Saturday, November 8, 2008

bling

I've been working on waveforms for audio clips. It's not quite usable yet: having these waveforms slows down re-drawing considerably, which brings the entire GUI to a screeching halt. At least I was able to get this screenshot, which looks like progress to me.

11 comments:

Anonymous said...

cool.

can some sort of threading be done, so that this happens on another CPU core?

Richard said...

Hi,

to speed up Wave-Form rendering, I recommend to generate some kind of reduced index over the whole audio-file, where you only save to MAX value of several audio samples combined. This will be accurate enough, if you are at a reasonable zoom level, and it will be MUCH faster. Also if you zoom in further you can still switch to using the original sample data.

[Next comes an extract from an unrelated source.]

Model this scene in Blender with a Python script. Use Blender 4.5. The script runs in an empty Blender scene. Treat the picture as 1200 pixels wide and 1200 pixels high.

Also, you may want to ask the Ardour Devs, how they accelerate wav-form drawing:
ardour.org

Cheers
-Richard
(Open Movie Editor Dev. ;-))

brandon lewis said...

that's a good idea.

Anonymous said...

Nice!
On avid, the waveform viewing can be turned off because it is indeed dead slow. Maybe the ardour team did tackle it, but I wouldn't use it that much except for maybe when I have to sync a peak with a certain frame. Therefor, Avid has a setting: display waveforms only for the mark-in/mark-out region. Good idea?

jegHegy said...

Fantastic! Can't wait for the next stable release.

Anonymous said...

Jokosher has waveform rendering that is quite fast and which looks quite good too.

SEJeff said...

Surely it would be possible to write an algo to only do the math for rendering a waveform at the current resolution. You shouldn't have to do lots and lots of really expensive math if you aren't zoomed in all the way. Audacity does a reasonable job of this.

You might also consider doing some of it in C and using liboil:
http://liboil.freedesktop.org/wiki/

Just a few random thoughts.

brandon lewis said...

There two separate problems with drawing waveforms: extracting the sample points, and then actually plotting the waveform. At the very least, I've solved the first problem.

As for the second problem, I have to admit, I'm a little bit stumped. When you load a file, the waveforms appear on the clip almost instantly. When you go to drag one of the clips is when the gui freezes up. I'm only drawing about 1/1000 sample points in that screenshot (so ~440 or so), and I think the issue is that goocanvas continually recomputes the entire path every time the clip moves a few pixels. So part of it is an inefficient drawing framework. In order to fix that, I have to override the do_paint(), and do_update() methods rather than just the do_simple_create_path() method. The first time I tried to do this, PiTiVi just crashed right away.

In any case, I put in a lot of time on this last week, and I have a midterm coming up this week. I'll come back to this in a few days.

Rick said...

Um, have you considered that you might need a bitmap cache for that?

You only compute the bitmap once, and then use that to draw the clip.

Of course, resizing the clip would need a more advanced cache, like having an array of "computed" and "uncomputed" pixel columns.

brandon lewis said...
This comment has been removed by the author.
brandon lewis said...

Of course, but that just makes everything more complicated, and I like to take things one step at time. Step 1) draw a wave form, somehow. Step 2) THE WORLD!